Which isn’t to say that death and cannibalism are treated with kid gloves. As evinced by Michael Nyman/Damon Albarn’s ingeniously queasy score, the film triumphantly teeters between its conflicting emotions. Bird and Griffin wisely adopt horror giant Joe Lansdale’s philosophy of encouraging the audience to laugh at what scares them because that laughter only serves to make them that much more unsettled. Cross-cut shots of McDonough’s pale, leering face are that much more disturbing after he’s tried to strangle the life out of Boyd with a slapsticky, Jacksonian last gasp of energy.

Just when Ravenous looks like it might veer off towards campy points unknown—which are comically marked in one scene by a signpost that reads “Unknown”—Bird and Griffin pull us back to ground and reminds us why Boyd is right to fear Colqhoun.

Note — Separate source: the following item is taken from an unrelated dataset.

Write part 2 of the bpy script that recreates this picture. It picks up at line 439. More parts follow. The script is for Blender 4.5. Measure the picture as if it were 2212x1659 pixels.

In the film’s final third, which whizzes by at a dizzyingly satisfying clip, Carlyle delivers a series of flabbergasting, manifesto-like speeches with humorously assured deliberation. His brand of militant Darwinism adopts all kinds of idiomatic justifications, from Benjamin Franklin to Friedrich Nietzsche, the latter of whom is prominently featured in the film’s prologue just before an anonymous philosopher is attributed to the quote “Eat me.” This should all seem ironic to the viewer considering that Colqhoun will later sneer at Boyd that “morality (is) the last bastion of a coward.”

That ability to have it both ways, to look civilized and even successfully fool Boyd’s superiors into thinking that he’s not the monster he’s accused of being, is what makes him so frightening. His inconsistency is matched only by his ability to make his each and every seem measured, even when he’s dying slowly in a bear trap that Boyd springs, whispering, “That was…really…very sneaky.” Painting a cross of blood on his forehead as he goes into final battle at the end, he could be the Anti-Christ. Forget Don Coscarelli: if anyone could make a good adaptation of either of Lansdale’s Jonah Hex comic mini-series or his great standard “Incident On and Off a Mountain Road,” it’s Bird and Griffin.